War in Syria. A story told in Caritas Anatolia Listening Centres

We could finally afford to live in the house of our dreams. It was outside the centre of Homs, the family home, big and spacious. After years of hard work as a teacher, my husband had saved enough money to renovate it. I was happy, finally our children would have enough space to grow up happy. I would spend whole days together with my sisters thinking about the furniture and the parties we could organise in that house. The whole family gathered, we were all in it together.

I still remember the marble countertop in the kitchen, it was new, it shone. I could have kneaded bread and cooked all the food I wanted in that beautiful kitchen. Everything was ready, all that was missing were the appliances, the beds and the upholstery. I remember that long discussion with my husband. That month he wanted to spend the surrender money to buy a small car, suddenly ours had broken down. He insisted on spending that money and I angrily wanted the washing machine, beds and carpets. I wanted to move out as soon as possible. After a long discussion he had won. He had bought a car, small and ugly. Every day I looked at it and it made me angry, that damn car had delayed the life I dreamed of in that house. A few weeks later, that damn car became our home and our only way of salvation. In Homs the situation was getting bad the army was entering houses, taking men away. For us, the chances were slim of killing or being killed. But we had a car and on those nights that car became home, consolation and salvation. That small, ugly car took us to Turkey just over the border to Syria, we saved ourselves before things got even more terrible. We were saved now 7 years ago but I remember clearly what my husband said to me on the way “did you see? the washing machine has no wheels love” we burst out laughing, a laughter that had the sound of the countryside after a storm. 

We always believed in change and we always fought for it, we never believed that there were only those two terrible ways, we fought for a third way that of freedom. And that is why almost all the men in my family are dead or missing, the lucky ones are abroad like us, broken in soul. The women in my family are tired, sick, some dead of heartbreak, what mother has a heart strong enough to endure the scenes of her children being tortured and killed.

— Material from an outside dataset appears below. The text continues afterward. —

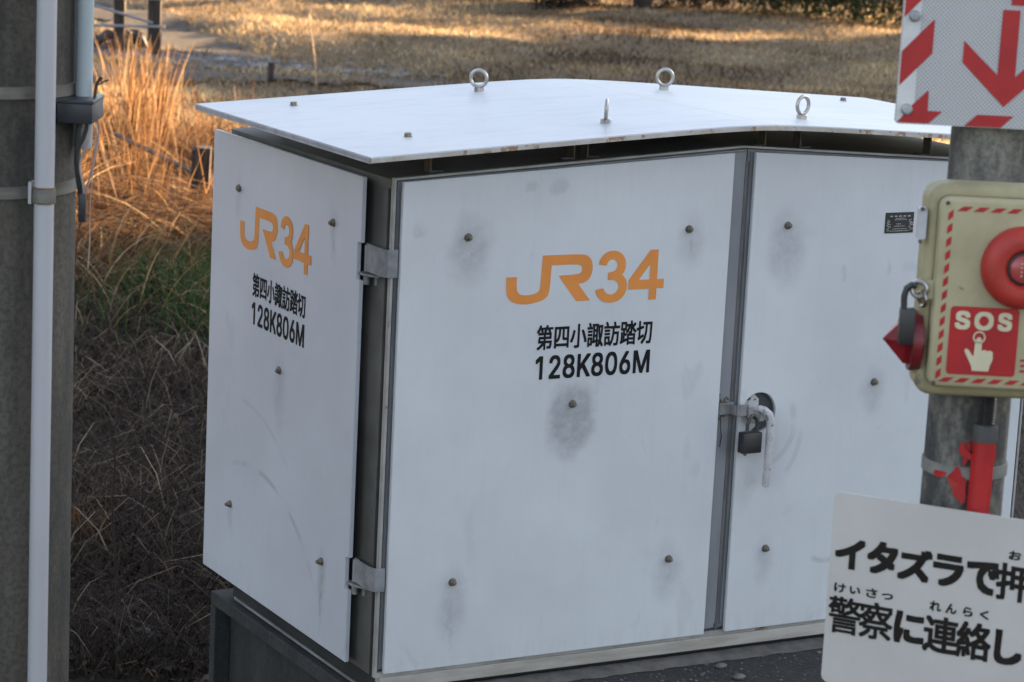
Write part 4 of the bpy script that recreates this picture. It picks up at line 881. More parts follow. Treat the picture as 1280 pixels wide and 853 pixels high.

The price of freedom.

When I arrived in Turkey, it took me a few years to get back on my feet, we had lost everything. My husband didn’t, he went on and supported every single person who still believed in a better future. We had lost brothers, friends, we had lost our land and the war was not over. It continued to destroy everything, and it continues. A monster hungry for hope, that’s how I describe it to my children. This shit eats hope

After a few years I managed to get back on my feet for my children. I started to take back the documents of the house and contact relatives to find out how we could safeguard what little we had left. Thank God, that area had not been bombed. Every day I prayed for us, for our people and that the only thing left in Syria would not be destroyed. “Please God, at least leave me the house, I swear I will come back with all my courage that we will start again. Our house was never bombed but became a base for several army paratroopers, the marble shelf riddled with bullets, the doors used to warm the freezing nights. Today a man lives in that house with his family, an important man, famous for having collaborated with the army in various massacres. In every way we have tried to take the house back, but that house today is occupied by those who chose to kill their brothers and those who ate the hope of us all.

I am tired, sometimes I cry, here I have no friends and no sisters. But I do not give up, one day, God willing, we will return home. I will also take my little and last daughter with me, I have named her Amal which means hope.